Apesar de ser requerido por lei que os litigantes apresentassem seus próprios casos aos jurados, era difícil cumprir essa lei, que aos poucos foi transformando-se em lei morta. O júri regularmente permitia que um parente, ou associado, auxiliasse um litigante. Alguns litigantes faziam uma breve introdução e solicitavam que um amigo o representasse.
Os logógrafos escreviam para seus clientes um discurso que este último deveria recitar como se fosse de sua autoria.
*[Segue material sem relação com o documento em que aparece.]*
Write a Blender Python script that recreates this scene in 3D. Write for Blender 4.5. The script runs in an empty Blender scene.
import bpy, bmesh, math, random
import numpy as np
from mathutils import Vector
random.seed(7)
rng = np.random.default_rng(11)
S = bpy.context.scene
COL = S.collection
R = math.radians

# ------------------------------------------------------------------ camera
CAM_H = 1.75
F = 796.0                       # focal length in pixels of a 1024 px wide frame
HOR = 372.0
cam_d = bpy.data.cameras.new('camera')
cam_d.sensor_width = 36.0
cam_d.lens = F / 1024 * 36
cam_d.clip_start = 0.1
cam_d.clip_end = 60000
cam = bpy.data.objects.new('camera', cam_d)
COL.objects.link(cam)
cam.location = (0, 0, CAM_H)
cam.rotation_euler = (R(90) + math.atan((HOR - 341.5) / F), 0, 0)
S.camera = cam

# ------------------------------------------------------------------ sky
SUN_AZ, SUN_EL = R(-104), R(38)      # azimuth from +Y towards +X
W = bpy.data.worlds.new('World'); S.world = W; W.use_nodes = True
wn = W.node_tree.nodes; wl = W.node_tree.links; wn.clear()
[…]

Eles suprimiam sua própria personalidade e escreviam um discurso que parecesse o mais natural possível para o litigante cliente e desse a impressão de ser extemporâneo.
Por fim, vê-se que os gregos antigos não só tiveram um direito evoluído, como influenciaram o direito romano e alguns dos nossos modernos conceitos e práticas jurídicas: o júri popular, a figura do advogado, a diferenciação de homicídio voluntário, involuntário e legítima defesa, a mediação e a arbitragem, a gradação das penas de acordo com a gravidade dos delitos.